Advocacia Colaborativa e Notariado: O Direito com Alma
Por Angelo Volpi Neto
A construção de uma sociedade pacificada e juridicamente segura exige que o direito seja compreendido não apenas como instrumento de resolução de litígios, mas como ferramenta de convivência social, conforme propõe Miguel Reale em sua teoria tridimensional do direito.
Num movimento discreto, mas crescente, uma pequena parte da advocacia contemporânea vem se transformando, deixando de lado o paradigma adversarial para adotar uma postura cooperativa, voltada à construção de soluções consensuais. Nela, os advogados fazem um pacto de não agressão, comprometendo-se, inclusive por cláusula contratual, a abdicar da via processual adversarial. Mais do que isso, comprometem-se com a lealdade mútua e com um fair play profissional.
Cansados de trabalhar e viver em constantes e intermináveis conflitos, esses profissionais começaram a sensibilizar-se para o drama humano — não só de seus clientes, mas também o próprio. A frustração pessoal e profissional tornou-se um catalisador dessa mudança.
As escolas de direito nos preparam para o embate, numa lógica de enfrentamento, e assim o conflito é negligenciado, pois faz “parte do jogo”. A relação advogado-cliente submete-se à lógica dominante do combate, e a escuta do discurso do cliente é frequentemente reproduzida e incentivada sem reflexão crítica.
Assim, por exemplo, quando lidamos com um relacionamento familiar conflituoso, isso repercute em nossos filhos, na escola e em diversos outros ambientes. O sistema adversarial produz o efeito maléfico do enfrentamento: “sou bom se ganho, sou bom se tenho mais patrimônio e posição social que você”. O benefício é sobre — e não com — o outro.
Nesse contraponto, esse movimento transformador surge como oposição a uma sociedade adoecida e cindida pela intolerância e pelo ódio, que já começa a perder a esperança no humano, preterindo-os aos pets.
Capitaneado no país pelo Instituto Brasileiro de Práticas Colaborativas, está sintonizado com a humanização do direito, que começa pela mudança da estética na entrevista com o cliente, na qual se observa não apenas o conteúdo, mas também a forma, numa leitura mais profunda da narrativa apresentada.
É nesse ponto que o movimento se conecta com a atuação do notário, que, pela sua milenar história e evolução, moldou-se pelo acolhimento e não pela retórica. Seu papel sempre foi o de transcrever os desejos e interesses de seus clientes com a finalidade de receber e interpretar seus relatos. Além disso, o notário é imparcial por princípio e por imposição legal.
No meio deste caminho, temos a mediação de conflitos — ou melhor, a mediação de pessoas em conflitos, conforme afirma Juan Carlos Vezzulla — que, estruturada numa crescente evolução doutrinária e científica, passou a participar de forma extraordinária em todas as tratativas de resolução de conflitos, desde os interpessoais até aqueles entre nações.

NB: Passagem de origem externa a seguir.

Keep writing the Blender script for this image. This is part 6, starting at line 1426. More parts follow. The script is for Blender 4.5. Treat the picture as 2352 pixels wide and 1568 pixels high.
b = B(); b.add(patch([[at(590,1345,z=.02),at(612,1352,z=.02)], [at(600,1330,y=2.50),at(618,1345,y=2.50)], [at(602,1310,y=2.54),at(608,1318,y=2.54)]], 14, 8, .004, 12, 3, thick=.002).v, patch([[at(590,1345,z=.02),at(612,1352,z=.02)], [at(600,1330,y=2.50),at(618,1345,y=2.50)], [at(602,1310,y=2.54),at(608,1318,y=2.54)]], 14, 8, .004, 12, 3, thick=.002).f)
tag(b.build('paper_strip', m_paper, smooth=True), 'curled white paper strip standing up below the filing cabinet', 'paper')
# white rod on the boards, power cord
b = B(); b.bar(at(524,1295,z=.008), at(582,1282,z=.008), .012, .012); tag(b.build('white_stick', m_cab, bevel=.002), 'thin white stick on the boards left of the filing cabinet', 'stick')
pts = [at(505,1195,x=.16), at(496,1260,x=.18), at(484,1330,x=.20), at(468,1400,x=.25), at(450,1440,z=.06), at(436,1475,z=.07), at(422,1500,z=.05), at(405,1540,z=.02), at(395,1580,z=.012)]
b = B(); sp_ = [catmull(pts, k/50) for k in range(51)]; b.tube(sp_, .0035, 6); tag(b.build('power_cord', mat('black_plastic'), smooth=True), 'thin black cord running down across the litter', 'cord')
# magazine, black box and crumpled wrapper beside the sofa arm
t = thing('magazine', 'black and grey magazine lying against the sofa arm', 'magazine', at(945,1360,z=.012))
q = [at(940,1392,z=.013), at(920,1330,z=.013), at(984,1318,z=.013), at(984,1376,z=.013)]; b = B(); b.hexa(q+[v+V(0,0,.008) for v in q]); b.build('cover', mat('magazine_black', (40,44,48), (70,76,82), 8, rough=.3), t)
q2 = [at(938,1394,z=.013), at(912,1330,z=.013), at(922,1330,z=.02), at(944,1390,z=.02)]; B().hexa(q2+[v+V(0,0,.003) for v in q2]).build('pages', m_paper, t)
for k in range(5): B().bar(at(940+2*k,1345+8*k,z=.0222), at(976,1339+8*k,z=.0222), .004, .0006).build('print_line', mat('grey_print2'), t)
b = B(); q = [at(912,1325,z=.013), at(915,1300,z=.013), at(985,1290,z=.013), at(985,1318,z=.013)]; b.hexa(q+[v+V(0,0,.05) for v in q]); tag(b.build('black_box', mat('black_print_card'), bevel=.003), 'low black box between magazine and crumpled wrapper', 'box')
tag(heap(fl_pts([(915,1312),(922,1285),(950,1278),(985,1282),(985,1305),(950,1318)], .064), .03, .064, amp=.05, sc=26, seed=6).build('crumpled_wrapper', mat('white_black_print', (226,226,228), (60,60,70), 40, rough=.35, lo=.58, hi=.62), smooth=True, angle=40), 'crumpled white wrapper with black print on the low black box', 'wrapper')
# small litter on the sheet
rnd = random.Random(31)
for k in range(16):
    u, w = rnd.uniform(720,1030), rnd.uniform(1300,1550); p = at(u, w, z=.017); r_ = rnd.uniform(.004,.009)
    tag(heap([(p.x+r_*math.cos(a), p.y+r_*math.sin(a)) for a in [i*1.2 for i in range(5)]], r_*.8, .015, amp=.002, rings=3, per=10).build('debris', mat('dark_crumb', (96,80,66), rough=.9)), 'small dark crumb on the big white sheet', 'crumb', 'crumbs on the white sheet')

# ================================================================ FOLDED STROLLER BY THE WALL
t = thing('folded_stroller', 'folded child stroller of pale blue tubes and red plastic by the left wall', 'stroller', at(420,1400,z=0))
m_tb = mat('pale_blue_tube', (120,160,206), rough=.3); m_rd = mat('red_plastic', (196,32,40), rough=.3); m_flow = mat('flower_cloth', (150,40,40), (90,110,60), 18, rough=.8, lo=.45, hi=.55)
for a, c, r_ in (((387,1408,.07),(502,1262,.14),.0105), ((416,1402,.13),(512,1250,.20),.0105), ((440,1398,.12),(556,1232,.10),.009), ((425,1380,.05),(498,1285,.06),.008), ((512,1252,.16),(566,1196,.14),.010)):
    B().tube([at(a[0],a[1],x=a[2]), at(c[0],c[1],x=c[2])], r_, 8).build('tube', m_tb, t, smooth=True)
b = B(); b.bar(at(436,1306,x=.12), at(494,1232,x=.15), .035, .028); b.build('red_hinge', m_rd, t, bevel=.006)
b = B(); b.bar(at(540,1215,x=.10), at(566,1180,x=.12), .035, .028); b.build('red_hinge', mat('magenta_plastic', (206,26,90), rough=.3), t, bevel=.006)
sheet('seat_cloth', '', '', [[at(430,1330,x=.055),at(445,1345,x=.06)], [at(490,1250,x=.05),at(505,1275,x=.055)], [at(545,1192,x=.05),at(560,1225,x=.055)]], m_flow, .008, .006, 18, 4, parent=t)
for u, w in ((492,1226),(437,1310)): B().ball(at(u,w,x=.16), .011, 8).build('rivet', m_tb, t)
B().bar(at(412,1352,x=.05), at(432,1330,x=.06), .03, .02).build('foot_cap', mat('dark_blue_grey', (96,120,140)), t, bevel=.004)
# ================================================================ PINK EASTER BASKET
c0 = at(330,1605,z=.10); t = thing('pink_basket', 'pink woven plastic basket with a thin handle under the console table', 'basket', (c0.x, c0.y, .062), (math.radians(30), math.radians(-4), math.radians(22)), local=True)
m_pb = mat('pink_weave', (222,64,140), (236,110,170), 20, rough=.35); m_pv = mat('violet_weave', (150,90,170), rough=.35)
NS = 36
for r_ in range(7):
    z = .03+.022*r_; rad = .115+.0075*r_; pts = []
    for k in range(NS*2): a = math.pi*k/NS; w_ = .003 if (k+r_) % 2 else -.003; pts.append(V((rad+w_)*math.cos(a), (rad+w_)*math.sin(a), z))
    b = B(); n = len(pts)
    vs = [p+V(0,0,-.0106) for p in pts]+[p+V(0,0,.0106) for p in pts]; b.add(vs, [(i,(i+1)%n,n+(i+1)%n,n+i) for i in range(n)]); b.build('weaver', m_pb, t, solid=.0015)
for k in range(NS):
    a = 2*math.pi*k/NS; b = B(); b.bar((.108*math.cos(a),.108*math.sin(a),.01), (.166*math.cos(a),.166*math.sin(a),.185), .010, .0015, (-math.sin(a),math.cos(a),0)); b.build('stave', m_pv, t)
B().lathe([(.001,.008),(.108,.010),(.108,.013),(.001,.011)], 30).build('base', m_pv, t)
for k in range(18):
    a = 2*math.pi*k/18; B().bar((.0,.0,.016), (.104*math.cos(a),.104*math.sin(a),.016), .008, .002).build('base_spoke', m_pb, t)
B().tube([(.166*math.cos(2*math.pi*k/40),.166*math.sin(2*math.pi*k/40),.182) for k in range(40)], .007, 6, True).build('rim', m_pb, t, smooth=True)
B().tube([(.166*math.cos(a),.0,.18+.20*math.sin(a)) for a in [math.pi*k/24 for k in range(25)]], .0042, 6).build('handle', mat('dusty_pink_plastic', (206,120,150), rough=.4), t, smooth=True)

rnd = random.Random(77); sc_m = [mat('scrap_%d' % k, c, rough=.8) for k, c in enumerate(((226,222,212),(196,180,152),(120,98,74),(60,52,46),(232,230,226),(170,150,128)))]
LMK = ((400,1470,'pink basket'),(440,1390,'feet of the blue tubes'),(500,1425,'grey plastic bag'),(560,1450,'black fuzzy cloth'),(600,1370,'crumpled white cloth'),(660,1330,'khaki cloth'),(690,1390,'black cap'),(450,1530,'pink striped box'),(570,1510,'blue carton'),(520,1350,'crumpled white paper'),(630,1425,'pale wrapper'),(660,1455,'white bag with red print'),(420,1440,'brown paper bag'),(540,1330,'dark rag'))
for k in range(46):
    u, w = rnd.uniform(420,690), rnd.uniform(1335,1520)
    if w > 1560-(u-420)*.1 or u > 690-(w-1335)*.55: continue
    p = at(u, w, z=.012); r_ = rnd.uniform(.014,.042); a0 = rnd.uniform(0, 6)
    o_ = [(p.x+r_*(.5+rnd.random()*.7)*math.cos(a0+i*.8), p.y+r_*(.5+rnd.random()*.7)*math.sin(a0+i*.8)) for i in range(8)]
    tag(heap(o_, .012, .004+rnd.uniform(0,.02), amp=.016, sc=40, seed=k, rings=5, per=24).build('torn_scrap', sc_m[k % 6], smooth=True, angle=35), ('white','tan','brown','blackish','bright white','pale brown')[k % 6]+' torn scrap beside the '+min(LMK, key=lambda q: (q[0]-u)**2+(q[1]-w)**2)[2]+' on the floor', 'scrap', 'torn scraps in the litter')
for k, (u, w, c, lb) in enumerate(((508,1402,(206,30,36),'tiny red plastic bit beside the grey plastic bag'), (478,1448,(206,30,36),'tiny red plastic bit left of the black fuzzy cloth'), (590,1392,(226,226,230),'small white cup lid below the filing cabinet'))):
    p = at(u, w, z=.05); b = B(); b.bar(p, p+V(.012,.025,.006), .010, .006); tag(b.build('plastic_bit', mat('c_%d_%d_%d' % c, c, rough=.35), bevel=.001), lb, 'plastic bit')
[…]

Na mediação, a escuta ativa e o acolhimento são a chave de entrada num processo em que as pessoas são incentivadas a reconhecer suas responsabilidades e assumir que não haverá solução melhor que aquela construída por elas. Não se trata de barganha, mas de compreensão do outro e corresponsabilidade na elaboração de um projeto de convivência.
Essa conjunção de atores, métodos, ciência e doutrina vem alimentando um novo entrever do direito — não como mera justiça, mas como forma de convivência e pacificação — trazendo uma luz, ainda que tênue, mas promissora e alvissareira.
A confluência revela que advogados colaborativos e notários, embora com funções distintas, podem e devem compartilhar o mesmo propósito: promover o direito como instrumento de paz social — da litigância à conciliação, da imposição à voluntariedade, do ódio à solidariedade.
Ao reconhecerem o valor da escuta ativa, da imparcialidade e da construção conjunta de soluções, ambos os profissionais contribuem para uma cultura jurídica mais humana, preventiva e acessível.
“O direito não é apenas norma; é também fato e valor. E sua função maior é permitir que os homens vivam em sociedade com segurança e liberdade.”